Questions name's origin - Catholic Courier

Questions name’s origin

To the editor:

In his September column in the Catholic Courier, Father John Dietzen mistakenly writes that “the name Catholic Church to distinguish it from most other Christian denominations started with the Reformation in the 15th and 16th centuries.”

Actually, the name Catholic Church served to distinguish the true Church of Christ from all denominations and sects in the earliest centuries of the Church. In the 2nd century the martyr St. Ignatius of Antioch wrote to the fledging church of Smyrna emphasizing that communion with the local bishop identified those who were of the Catholic Church. (8:2). The “Acts of the Martyrs” record the interrogation of Pionius during the persecution of Christians. He was asked. “What is your religion?” He replied: “A Christian”. Asked: “To what Church do you belong?”, he replied: “To the Catholic Church”. That was in 250 A.D.

The great St. Augustine explained why he belonged to the Catholic Church amidst the many schisms and heresies flourishing in his time:

“Her authority, inaugurated by miracles, nourished by hope, augmented by love, and confirmed by her age, keeps me. The succession of priests, from the very See of the Apostle Peter, to whom the Lord, after His Resurrection, gave the charge of feeding his sheep, up to the present episcopate, keeps me.
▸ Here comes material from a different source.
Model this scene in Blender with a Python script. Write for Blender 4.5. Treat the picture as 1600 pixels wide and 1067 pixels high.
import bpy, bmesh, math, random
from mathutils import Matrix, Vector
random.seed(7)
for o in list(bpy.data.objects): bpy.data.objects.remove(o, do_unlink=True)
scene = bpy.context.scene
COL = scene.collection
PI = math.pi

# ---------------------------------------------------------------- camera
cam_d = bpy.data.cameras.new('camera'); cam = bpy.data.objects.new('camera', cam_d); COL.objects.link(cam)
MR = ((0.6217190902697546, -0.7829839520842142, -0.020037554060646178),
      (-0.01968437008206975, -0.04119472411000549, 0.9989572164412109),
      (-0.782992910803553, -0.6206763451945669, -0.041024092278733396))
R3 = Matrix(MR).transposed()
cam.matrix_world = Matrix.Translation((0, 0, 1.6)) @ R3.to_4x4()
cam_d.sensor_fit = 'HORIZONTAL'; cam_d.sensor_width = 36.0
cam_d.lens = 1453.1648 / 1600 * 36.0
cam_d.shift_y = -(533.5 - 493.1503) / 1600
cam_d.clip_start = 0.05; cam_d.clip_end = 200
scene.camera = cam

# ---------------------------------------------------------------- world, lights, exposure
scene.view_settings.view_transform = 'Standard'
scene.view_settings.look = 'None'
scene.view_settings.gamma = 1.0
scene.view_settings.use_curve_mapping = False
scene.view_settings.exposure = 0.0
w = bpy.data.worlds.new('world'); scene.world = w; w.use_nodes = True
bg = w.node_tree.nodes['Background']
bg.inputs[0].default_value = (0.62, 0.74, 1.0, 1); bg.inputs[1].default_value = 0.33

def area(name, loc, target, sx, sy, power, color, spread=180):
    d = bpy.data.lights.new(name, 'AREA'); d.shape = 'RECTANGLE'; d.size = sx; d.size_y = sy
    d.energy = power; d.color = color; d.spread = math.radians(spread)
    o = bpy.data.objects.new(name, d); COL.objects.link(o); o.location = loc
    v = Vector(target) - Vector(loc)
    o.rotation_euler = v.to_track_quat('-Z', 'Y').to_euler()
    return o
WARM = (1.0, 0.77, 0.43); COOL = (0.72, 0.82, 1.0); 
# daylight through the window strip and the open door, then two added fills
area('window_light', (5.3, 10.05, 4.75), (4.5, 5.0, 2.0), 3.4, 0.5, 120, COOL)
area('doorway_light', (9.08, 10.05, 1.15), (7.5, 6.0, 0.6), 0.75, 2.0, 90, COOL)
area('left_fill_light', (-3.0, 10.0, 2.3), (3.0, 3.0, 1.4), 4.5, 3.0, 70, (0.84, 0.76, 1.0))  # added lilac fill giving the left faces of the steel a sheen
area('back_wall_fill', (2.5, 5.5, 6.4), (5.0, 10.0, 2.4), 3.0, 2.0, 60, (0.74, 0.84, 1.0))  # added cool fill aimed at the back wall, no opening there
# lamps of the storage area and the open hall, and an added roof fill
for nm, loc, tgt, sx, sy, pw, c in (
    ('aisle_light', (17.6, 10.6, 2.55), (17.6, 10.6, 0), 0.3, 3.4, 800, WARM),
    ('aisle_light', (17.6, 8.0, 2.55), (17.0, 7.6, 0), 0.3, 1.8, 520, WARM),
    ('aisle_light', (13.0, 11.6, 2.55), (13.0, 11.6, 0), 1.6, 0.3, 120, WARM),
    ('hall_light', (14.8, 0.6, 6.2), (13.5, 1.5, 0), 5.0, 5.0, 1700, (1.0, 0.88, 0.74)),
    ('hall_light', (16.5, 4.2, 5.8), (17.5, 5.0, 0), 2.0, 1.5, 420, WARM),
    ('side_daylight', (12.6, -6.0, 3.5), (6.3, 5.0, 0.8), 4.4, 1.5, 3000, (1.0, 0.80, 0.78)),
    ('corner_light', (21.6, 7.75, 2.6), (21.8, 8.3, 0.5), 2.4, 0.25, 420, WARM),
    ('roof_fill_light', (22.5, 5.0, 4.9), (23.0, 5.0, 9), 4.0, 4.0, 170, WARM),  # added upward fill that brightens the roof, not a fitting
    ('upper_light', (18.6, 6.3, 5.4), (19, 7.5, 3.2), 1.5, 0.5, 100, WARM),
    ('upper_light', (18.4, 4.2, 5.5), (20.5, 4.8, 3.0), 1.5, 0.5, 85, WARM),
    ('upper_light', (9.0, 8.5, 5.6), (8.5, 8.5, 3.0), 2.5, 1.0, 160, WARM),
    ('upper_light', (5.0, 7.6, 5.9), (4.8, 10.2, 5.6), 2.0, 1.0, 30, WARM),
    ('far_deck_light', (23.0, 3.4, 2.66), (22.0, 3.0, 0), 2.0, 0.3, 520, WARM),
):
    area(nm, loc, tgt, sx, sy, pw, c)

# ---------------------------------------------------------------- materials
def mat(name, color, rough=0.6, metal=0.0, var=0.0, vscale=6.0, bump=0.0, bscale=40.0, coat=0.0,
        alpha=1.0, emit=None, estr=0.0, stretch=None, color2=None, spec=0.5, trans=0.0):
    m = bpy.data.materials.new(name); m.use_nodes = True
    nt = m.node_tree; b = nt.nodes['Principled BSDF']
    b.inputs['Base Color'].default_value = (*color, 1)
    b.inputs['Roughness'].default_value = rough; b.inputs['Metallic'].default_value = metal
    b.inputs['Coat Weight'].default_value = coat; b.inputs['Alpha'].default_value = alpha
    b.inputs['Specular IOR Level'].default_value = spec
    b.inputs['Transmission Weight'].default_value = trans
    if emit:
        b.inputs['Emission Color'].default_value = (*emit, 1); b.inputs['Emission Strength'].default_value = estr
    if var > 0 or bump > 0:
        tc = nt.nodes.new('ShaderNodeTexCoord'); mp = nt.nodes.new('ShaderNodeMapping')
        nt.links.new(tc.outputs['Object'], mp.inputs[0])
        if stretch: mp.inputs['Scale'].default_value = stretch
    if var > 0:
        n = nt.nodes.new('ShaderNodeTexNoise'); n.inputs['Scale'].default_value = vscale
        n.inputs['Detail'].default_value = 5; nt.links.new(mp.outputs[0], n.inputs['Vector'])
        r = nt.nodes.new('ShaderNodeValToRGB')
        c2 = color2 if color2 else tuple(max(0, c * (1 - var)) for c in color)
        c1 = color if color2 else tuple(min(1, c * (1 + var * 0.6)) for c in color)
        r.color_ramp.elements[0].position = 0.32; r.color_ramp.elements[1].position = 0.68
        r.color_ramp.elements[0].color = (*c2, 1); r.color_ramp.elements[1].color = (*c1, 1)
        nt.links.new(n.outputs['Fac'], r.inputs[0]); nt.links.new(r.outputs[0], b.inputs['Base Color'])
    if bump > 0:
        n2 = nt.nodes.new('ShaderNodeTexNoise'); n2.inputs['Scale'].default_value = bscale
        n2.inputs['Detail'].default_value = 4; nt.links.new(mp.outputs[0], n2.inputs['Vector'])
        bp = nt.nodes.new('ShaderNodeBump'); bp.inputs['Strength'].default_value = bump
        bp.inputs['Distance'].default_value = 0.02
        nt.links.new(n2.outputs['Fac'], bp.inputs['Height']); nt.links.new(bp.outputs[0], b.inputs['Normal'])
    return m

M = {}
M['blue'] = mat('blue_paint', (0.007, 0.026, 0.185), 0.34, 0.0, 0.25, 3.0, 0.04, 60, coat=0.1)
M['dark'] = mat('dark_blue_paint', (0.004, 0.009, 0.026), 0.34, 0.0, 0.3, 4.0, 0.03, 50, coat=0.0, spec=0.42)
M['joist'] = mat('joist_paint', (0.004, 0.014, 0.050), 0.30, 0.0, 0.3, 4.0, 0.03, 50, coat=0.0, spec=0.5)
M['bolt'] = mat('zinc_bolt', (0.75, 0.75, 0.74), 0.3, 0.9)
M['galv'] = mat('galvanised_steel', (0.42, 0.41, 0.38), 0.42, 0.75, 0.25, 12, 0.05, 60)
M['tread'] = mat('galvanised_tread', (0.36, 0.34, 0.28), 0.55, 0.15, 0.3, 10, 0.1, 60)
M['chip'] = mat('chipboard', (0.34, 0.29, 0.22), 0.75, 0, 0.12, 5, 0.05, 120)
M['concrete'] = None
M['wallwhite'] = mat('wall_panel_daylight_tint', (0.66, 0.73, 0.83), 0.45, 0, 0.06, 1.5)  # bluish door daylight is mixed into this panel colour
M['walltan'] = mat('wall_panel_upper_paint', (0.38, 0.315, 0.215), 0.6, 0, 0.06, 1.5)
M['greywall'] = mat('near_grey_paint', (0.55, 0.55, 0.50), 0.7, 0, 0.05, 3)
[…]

And last, the very name Catholic, which, not without reason, belongs to this Church alone, in the face of so many heretics, so much so that, although all heretics want to be called ‘Catholic’, when a stranger inquiries where the Catholic Church meets, none of the heretics would dare to point out his own basilica or house” (Against the Letter of Mani, 4:5; 397 A.D.).

Thus, long before Protestantism, the name “Catholic Church” was the exclusive and proper name of the Church Christ established on the Rock of Peter.